WORLD SOCCER: Can you qualify for the World Cup finals?
MUSA SHANNON: Of course.We have completed the hardest part of the campaign already and we are still top of the group, even after losing our last match in Nigeria. We are in the driving seat, it’s really only up to us to throw it away. We can beat Ghana in Monrovia because we haven’t lost a match at home in years. This team just doesn’t lose at home.

Why has Liberia been able to beat the heavily-fancied sides like Ghana and Nigeria in your qualifying group?
It’s a combination of reasons. A lot of it has to do with George Weah. He didn’t have any major experience with coaching but he brought a level of confidence to the players. He made the players believe in a dream. We also have a lot of good players, who compete in Europe, and the core of this team has been together for a long time. The players are very close, we are like a family. I think this is the most unified side we have had in the history of Liberian soccer.

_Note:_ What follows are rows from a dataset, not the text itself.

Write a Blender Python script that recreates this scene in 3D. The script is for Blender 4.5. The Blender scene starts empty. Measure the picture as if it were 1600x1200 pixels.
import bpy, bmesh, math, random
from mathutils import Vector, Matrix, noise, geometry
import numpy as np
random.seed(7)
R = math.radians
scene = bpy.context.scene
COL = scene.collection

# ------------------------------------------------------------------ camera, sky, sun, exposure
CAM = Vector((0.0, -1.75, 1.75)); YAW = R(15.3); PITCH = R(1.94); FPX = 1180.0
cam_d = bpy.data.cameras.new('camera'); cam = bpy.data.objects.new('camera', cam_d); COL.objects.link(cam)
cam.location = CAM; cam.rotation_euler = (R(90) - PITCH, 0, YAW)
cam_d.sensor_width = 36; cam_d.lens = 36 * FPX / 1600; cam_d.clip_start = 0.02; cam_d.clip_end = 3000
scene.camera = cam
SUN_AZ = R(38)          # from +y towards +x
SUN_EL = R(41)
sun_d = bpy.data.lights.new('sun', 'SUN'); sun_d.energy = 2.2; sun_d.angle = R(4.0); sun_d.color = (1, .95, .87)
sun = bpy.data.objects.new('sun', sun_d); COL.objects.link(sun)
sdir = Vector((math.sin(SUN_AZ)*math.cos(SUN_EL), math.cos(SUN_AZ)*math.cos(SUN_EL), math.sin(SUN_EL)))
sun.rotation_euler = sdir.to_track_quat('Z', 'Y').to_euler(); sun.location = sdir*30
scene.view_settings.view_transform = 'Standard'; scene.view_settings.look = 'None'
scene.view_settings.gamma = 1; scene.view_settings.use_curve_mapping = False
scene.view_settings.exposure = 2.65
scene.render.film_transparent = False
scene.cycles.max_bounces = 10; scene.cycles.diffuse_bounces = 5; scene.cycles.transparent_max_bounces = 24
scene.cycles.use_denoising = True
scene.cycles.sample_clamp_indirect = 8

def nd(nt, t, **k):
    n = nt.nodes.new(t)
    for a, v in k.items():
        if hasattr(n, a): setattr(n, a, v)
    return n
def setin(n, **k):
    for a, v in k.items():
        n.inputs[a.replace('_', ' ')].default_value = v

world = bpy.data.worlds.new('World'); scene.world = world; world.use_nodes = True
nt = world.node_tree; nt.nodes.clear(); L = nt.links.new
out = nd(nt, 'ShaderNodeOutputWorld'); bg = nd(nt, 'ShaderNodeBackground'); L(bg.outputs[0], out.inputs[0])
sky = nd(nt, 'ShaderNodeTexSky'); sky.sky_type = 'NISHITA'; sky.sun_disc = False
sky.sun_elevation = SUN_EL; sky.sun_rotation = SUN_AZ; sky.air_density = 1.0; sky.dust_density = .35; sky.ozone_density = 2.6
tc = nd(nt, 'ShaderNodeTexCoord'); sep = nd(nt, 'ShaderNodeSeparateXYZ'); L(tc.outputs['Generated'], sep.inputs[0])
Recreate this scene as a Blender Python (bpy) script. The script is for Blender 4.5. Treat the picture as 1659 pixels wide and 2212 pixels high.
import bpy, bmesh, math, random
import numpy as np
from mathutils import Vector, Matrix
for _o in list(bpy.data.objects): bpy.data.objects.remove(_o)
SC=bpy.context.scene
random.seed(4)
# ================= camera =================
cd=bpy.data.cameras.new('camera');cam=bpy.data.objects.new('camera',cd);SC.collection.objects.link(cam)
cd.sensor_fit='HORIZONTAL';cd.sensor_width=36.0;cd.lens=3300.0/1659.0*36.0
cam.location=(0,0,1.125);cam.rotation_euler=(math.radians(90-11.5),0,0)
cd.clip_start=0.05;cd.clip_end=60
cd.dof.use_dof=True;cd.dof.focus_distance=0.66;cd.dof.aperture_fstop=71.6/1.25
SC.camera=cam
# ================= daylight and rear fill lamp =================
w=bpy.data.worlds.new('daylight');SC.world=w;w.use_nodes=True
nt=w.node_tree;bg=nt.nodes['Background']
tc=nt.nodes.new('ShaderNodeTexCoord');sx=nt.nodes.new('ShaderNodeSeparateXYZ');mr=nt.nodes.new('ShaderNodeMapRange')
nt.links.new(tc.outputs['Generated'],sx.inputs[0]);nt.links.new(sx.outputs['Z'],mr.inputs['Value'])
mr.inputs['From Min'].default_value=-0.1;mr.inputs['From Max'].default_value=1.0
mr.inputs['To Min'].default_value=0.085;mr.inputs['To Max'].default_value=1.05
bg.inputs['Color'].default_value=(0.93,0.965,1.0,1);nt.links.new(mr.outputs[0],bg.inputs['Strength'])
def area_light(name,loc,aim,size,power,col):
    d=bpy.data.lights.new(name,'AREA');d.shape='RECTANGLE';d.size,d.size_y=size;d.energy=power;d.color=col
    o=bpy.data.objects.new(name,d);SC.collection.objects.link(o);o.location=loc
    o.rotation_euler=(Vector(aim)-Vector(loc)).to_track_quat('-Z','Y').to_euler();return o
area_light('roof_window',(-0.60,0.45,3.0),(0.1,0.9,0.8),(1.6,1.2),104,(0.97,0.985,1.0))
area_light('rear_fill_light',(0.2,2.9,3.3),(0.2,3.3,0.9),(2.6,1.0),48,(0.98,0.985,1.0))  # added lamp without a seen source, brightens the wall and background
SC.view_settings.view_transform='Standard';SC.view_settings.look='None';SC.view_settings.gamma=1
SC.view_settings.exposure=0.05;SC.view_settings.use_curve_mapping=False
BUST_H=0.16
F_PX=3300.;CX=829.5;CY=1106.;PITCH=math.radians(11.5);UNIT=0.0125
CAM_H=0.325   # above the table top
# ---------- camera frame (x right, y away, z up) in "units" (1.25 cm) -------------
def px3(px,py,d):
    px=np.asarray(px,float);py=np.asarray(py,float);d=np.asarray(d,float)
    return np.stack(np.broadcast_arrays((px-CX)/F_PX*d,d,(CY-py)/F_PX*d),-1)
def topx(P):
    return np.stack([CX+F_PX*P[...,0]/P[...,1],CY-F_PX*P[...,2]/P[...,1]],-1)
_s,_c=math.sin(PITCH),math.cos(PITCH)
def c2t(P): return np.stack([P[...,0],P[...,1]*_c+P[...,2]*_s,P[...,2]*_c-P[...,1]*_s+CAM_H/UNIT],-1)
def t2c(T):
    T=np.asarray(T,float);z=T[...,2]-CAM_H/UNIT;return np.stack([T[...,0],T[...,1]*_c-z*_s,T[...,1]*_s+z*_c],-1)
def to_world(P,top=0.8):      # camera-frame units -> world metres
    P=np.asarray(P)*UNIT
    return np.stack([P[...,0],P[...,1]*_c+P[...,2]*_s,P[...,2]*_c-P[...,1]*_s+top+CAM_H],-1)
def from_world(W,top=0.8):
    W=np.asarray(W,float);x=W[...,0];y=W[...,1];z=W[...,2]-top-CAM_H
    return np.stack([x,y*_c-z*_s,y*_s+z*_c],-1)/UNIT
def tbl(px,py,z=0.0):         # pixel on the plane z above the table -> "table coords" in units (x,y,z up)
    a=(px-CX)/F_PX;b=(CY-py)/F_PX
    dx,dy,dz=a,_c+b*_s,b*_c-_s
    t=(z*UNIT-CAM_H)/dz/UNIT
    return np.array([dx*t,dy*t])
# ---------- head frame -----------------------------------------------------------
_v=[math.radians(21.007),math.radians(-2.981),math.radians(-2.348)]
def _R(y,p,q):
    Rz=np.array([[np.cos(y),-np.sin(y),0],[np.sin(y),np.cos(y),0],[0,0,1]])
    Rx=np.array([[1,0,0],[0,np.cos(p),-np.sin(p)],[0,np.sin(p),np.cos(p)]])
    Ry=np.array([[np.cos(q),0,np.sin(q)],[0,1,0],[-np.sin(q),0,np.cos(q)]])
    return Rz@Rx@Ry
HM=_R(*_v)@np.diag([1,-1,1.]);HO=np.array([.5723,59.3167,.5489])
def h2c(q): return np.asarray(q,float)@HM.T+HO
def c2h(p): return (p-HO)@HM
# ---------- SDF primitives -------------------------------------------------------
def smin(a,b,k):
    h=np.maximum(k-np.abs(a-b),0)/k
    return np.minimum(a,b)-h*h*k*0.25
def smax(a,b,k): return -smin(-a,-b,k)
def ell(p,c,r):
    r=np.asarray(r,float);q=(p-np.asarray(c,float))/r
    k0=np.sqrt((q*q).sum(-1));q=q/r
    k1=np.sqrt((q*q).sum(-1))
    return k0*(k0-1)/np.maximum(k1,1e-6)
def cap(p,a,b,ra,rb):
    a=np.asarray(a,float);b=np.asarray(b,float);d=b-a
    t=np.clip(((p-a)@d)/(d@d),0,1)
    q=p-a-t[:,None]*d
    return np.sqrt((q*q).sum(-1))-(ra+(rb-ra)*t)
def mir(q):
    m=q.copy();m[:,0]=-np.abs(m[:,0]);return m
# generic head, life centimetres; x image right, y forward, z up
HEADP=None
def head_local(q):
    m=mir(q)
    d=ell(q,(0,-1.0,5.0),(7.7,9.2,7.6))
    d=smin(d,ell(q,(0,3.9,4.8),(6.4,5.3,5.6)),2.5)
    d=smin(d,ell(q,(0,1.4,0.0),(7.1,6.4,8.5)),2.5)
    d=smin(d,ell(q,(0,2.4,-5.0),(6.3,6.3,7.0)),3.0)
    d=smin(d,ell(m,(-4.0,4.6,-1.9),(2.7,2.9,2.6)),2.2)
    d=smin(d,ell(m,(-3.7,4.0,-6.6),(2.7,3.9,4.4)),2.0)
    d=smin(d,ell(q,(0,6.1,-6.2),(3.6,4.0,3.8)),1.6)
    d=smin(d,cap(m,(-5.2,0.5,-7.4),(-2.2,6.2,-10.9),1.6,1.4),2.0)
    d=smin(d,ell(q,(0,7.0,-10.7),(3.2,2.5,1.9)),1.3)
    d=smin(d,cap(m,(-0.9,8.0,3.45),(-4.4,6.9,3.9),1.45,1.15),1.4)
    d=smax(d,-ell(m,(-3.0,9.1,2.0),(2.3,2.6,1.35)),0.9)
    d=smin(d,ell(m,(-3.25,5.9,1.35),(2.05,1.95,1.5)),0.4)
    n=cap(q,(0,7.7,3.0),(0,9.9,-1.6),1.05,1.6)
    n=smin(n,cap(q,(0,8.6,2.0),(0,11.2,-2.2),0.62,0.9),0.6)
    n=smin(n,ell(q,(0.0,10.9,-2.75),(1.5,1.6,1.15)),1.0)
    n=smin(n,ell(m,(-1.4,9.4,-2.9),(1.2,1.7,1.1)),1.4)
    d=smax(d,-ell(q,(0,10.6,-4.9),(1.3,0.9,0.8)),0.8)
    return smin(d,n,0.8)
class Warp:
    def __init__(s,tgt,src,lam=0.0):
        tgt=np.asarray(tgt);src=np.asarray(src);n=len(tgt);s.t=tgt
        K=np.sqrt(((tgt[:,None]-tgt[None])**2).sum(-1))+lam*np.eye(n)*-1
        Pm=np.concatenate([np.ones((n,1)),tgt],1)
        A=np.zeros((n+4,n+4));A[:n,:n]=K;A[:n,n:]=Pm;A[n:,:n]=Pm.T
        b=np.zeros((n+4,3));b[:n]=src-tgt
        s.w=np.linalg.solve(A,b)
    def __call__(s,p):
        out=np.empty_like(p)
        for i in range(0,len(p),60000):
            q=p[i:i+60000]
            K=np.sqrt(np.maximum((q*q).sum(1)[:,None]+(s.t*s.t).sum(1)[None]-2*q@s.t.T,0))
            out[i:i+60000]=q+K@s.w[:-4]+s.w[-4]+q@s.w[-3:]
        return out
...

Is the Liberia team a one-man ‘George Weah’ show?
George does bring an international profile and his presence has given the side a recognition they would otherwise not have had. But in football there are 11 players on the pitch and we have other talented players too. Obviously you have to give the ‘big man’ all the credit; we wouldn’t be where we are right now without him. Weah is committed to the national side and when you see him going back to Africa to play in all the games, it gives the rest of us the motivation to do so too. If he can make the sacrifices, then so can the rest of us.

What will World Cup qualification mean to your country?
It will be one of the major achievements in the history of Liberia. After decades of war and sanctions and a lot of negatives, soccer will give the people joy they haven’t had before. It will make a big difference to people’s lives.

Has your own club career suffered because of the international commitments and has it been worth it?
My club career has suffered but qualifying for the Nations Cup already and almost for the World Cup is definitely worth it. This is a once-in-a-lifetime opportunity. No player at my club would have turned down a similar opportunity. I can live with myself and my decision to put my country first, although African players have a really long and difficult qualifying campaign and a lot of problems with a congested international fixture list. Ultimately you have to decide what you want to do, and I’d prefer to go to the World Cup.